Not on all things, of course; for example, Sachs argues in favour of a carbon tax, combined with hard emissions targets, in order to stabilize and reduce atmospheric greenhouse gas concentrations. Lots of evidence out there that this is a good way to go, and probably less cumbersome than a cap-and-trade system.

However, Sachs is an optimist. This is probably a good way to be, but sometimes it gets out of hand. Sachs argues, in the first chapter, that world-wide, incomes are growing and will converge at some point, upwards of where those of us in the developed world are now, provided we begin to substitute sustainable technologies and work to stabilize the population. It’s not clear from Common Wealth, at least to this point, whether he’s talking about everyone when he talks about incomes, or just average incomes. And given everything else I know, I think he has to be talking about averages. If some 70% of the world population is not actually catching up, but only treading water or even falling behind in terms of the ability to consume, I think it’s a bit ridiculous to argue that we’re all going to end up with roughly higher living standards with only a few small tweaks, as nice as that idea is.

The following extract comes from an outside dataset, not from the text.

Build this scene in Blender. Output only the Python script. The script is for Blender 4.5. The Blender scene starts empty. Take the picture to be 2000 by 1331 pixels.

The chapter on climate change which follows is also problematic, for a similar reason. Sachs argues that climate change is a pressing problem that will effect everyone in the world to some degree. He does, as noted, make some good points; in addition to arguing in favour of a carbon tax, he also argues for a global fund to support mitigation efforts and technology transfer, especially for the most impoverished and hardest hit countries. However, for Sachs, the main two efforts should be improving efficiency and carbon capture and sequestration. Both of those are great ideas, and the first in particular should certainly be a major R&D focus in my opinion. But both of these concepts, particularly CCS, involve new technologies. The benefits are only potential.

If climate change is an urgent problem, and Sachs and I agree that it is, shouldn’t we simultaneously be arguing hard for public policies – such as the carbon tax – that will reduce our overall emissions now, instead of waiting for new technologies to emerge? Shouldn’t we allocate most of our public resources to what we can do right now, in order to buy time for the new technologies that might help in the future?

Unless I’m misreading Sachs, I think he’s arguing that we should put our efforts into these new technologies instead of trying to stabilize and reduce consumption in other ways. I’ll update my thoughts when I finish the book.

Updated to add: I just learned that the term for what Sachs is advocating is weak ecological modernisation.